×

元問題児、今やフィオ復活の切り札

[ 2008年1月29日 06:00 ]

<フィオレンティーナ・エンポリ>相手DFと競り合うムトゥ(左)

 イタリア・セリエA第20節の8試合が27日に行われ、フィオレンティーナがエンポリを2―0で下した。ルーマニア代表FWアドリアン・ムトゥ(29)が後半41分に決勝点を挙げ、5試合連続得点で今季最多の4連勝に貢献。過去にコカイン使用で処分を受けたこともあるムトゥは、得点ランクでも2位に浮上し、9季ぶりの欧州CL出場を狙う古豪を支えている。

 好調な時はツキまで味方してくれる。引き分けムードが漂い始めた後半41分、DFのクリアボールが走り込んだムトゥの胸に当たってゴール内へ。欧州CL出場権を争う5位ウディネーゼとの勝ち点差を4に広げる価値ある決勝弾となった。
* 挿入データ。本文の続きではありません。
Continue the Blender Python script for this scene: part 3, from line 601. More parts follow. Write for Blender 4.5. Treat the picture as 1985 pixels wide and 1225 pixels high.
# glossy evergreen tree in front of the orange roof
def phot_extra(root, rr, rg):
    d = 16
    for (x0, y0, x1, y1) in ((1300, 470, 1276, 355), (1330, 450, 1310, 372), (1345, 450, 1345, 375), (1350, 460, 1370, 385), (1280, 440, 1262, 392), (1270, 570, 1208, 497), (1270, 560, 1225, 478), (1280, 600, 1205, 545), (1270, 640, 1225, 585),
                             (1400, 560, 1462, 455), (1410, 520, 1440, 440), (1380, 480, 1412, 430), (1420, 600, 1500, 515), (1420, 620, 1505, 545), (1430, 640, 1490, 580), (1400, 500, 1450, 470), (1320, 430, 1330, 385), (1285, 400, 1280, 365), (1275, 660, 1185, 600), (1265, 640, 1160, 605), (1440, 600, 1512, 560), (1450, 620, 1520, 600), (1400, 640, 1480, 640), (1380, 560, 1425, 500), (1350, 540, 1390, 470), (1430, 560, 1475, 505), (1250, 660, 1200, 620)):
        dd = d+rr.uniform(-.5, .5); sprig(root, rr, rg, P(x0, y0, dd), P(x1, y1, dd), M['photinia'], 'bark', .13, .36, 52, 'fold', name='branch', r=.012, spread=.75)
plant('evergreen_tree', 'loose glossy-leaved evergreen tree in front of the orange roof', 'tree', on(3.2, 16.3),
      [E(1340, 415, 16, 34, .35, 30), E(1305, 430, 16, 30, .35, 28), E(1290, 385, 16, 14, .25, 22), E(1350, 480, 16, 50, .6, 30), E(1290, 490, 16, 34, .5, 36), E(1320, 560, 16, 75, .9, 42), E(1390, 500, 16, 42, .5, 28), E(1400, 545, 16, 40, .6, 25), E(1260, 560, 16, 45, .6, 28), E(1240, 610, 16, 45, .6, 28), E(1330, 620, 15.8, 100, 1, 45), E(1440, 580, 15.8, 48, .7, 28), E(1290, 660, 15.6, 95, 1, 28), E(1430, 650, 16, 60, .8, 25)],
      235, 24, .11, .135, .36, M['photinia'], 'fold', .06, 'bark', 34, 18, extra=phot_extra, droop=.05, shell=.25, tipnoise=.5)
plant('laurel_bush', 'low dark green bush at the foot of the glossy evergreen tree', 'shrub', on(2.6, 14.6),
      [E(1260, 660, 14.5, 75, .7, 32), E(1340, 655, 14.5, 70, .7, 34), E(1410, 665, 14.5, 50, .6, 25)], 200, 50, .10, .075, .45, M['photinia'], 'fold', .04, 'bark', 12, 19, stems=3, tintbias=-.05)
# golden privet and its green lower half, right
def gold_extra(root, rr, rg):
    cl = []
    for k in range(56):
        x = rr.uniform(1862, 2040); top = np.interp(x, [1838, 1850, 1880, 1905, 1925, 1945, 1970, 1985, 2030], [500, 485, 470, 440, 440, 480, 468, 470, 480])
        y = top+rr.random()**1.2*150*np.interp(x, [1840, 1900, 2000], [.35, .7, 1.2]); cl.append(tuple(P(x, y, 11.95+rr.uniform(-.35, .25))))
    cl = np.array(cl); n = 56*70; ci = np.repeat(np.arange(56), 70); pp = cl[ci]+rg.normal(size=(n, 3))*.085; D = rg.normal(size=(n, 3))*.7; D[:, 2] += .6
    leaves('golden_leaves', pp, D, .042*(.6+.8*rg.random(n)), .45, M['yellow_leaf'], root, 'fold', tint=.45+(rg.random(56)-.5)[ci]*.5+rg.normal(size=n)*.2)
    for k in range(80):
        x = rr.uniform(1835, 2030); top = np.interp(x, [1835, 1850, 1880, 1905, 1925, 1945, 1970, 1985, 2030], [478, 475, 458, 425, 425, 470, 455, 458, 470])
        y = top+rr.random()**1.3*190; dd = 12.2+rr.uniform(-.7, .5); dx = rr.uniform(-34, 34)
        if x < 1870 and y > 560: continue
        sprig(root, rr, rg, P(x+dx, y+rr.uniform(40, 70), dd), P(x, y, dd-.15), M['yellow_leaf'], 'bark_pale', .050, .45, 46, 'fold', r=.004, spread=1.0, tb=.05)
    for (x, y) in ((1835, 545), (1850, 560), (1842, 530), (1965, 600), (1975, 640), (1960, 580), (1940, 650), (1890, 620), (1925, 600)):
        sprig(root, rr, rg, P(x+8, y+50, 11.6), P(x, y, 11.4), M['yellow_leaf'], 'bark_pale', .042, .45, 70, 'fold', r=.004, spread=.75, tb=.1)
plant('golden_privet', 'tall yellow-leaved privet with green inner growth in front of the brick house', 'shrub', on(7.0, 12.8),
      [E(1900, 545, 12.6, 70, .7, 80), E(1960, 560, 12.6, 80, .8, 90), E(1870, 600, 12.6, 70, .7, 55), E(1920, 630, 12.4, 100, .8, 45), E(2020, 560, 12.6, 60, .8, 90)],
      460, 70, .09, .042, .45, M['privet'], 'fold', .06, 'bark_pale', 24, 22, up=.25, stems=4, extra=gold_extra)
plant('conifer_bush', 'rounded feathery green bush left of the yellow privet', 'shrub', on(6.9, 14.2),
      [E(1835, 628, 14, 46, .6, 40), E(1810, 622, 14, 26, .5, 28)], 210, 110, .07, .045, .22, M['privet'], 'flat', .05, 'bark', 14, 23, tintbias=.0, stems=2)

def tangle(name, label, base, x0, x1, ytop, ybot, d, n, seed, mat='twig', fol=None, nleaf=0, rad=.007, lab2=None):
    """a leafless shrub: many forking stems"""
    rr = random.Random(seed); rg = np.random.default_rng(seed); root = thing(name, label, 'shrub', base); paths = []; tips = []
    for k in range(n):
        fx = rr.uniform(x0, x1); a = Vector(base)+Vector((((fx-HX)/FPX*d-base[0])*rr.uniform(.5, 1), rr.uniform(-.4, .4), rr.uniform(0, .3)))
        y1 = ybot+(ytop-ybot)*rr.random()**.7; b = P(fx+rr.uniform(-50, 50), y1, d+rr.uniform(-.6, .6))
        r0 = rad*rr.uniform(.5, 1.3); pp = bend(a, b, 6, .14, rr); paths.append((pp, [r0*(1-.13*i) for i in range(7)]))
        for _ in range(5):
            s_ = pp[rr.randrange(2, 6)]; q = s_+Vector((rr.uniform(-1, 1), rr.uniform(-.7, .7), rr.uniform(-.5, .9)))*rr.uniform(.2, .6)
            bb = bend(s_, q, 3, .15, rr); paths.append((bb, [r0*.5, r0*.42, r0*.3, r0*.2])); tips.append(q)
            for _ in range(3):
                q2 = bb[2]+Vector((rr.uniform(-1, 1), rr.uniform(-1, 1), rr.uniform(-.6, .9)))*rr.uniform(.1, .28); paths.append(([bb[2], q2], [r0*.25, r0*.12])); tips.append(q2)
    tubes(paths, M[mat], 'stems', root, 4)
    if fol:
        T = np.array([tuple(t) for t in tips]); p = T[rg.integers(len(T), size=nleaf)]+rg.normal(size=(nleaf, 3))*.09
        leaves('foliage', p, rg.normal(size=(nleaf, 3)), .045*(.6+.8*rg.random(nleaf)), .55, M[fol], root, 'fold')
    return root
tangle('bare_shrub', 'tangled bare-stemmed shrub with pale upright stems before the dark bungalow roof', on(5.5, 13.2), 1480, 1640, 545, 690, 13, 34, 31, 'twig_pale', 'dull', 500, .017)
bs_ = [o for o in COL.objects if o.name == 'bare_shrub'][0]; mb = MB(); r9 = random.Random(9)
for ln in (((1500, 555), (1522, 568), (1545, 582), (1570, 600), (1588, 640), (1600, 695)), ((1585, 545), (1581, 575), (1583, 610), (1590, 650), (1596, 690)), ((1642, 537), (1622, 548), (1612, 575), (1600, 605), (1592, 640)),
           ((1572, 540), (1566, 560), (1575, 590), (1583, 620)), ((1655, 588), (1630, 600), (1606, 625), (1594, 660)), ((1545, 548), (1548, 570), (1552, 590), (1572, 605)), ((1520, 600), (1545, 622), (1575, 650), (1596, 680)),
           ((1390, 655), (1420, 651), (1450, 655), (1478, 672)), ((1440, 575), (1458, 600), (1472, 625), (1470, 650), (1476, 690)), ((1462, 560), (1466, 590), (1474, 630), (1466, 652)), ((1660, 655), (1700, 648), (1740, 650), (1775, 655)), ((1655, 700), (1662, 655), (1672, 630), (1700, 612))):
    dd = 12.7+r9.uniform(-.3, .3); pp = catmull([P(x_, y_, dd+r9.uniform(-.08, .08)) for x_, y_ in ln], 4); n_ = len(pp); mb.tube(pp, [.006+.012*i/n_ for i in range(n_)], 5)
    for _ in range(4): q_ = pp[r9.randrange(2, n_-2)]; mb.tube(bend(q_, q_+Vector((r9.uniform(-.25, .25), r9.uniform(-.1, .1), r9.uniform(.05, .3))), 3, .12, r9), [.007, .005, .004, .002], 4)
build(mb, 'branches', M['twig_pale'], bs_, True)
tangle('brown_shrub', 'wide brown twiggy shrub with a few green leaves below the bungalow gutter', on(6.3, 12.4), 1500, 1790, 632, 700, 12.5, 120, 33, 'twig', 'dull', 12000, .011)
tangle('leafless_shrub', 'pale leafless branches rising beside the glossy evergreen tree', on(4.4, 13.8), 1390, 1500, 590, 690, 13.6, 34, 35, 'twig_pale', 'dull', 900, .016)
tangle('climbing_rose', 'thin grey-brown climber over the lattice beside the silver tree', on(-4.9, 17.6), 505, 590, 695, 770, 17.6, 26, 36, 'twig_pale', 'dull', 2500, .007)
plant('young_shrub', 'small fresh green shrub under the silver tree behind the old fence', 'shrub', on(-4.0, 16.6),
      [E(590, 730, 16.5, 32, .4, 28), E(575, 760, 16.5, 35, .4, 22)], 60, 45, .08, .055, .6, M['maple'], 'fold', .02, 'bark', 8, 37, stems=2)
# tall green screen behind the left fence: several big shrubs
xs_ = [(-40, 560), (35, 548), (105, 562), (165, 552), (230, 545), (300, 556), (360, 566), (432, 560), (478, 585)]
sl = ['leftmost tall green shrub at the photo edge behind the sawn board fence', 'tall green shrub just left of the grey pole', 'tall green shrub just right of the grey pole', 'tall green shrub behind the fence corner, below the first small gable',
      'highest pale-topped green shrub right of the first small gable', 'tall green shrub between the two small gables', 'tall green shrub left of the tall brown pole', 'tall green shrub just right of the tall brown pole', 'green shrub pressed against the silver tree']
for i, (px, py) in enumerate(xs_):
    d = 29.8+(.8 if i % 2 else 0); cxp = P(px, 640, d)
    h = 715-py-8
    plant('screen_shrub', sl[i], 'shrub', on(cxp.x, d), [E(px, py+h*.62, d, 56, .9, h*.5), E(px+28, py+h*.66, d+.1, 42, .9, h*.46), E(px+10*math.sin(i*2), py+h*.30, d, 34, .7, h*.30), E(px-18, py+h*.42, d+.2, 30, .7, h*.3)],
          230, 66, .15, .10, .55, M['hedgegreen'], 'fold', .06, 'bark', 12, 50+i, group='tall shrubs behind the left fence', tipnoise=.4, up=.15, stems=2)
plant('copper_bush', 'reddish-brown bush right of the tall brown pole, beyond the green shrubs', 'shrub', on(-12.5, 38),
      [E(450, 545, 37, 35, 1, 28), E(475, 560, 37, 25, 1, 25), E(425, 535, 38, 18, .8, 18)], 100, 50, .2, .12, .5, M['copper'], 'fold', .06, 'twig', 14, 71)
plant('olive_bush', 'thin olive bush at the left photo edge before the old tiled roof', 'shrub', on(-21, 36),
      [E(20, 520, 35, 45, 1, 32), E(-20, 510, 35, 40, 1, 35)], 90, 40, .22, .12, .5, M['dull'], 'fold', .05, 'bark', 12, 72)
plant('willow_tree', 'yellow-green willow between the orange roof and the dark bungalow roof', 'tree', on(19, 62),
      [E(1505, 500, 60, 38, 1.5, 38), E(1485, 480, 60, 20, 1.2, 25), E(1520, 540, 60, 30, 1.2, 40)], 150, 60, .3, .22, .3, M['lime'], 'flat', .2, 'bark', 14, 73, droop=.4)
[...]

 昨年12月16日のサンプドリア戦から5戦連発7得点。その間チームは欧州CL出場圏の4位に浮上し、通算13得点のムトゥ自身も得点ランク2位に躍進。好成績を支える殊勲者は「難しい時期もあったが、ここで平穏な人生を見つけた。チームメートといつかタイトルを獲る」と訴えた。

 かつてはトラブルメーカーだった。母国ルーマニアではスピード違反を逃れようとパトカーとカーチェイス。代表戦前日でも夜遊びした。極め付きは04年10月。薬物検査でコカイン使用が発覚してチェルシーを解雇され、FIFAから出場停止7カ月の処分を受けた。

 選手生命の危機だったが「あの時期があったからこそ人間として成長できた」とムトゥは言う。リハビリ・プログラムを終え、救いの手を差し伸べてきたユベントスで復帰。厳格なカペッロ監督(現イングランド代表)の下で規則的な生活と実力を取り戻した。昨季加入のフィオレンティーナではいきなり16得点。イタリア代表FWトニがバイエルンMに移籍した今季は、従来よりも左サイドからゴール前に切れ込む動きを意識し、得点王を目標に破壊力が増した。

 Rマドリードなど、ビッグクラブが獲得を狙っているとも報じられるが「世界には金で買えない人間もいる」と移籍を拒否。「クラブ再建という会長の夢に共感している」と強調する。リーグ優勝2回の古豪も02年終了後に破産。デッラバッレ会長がクラブを立て直した後も、06年の不正関与など足踏みはあったが、このまま欧州CL出場権を勝ち取れば復活への足掛かりになる。どん底からはい上がったムトゥこそ、その先導役にふさわしい。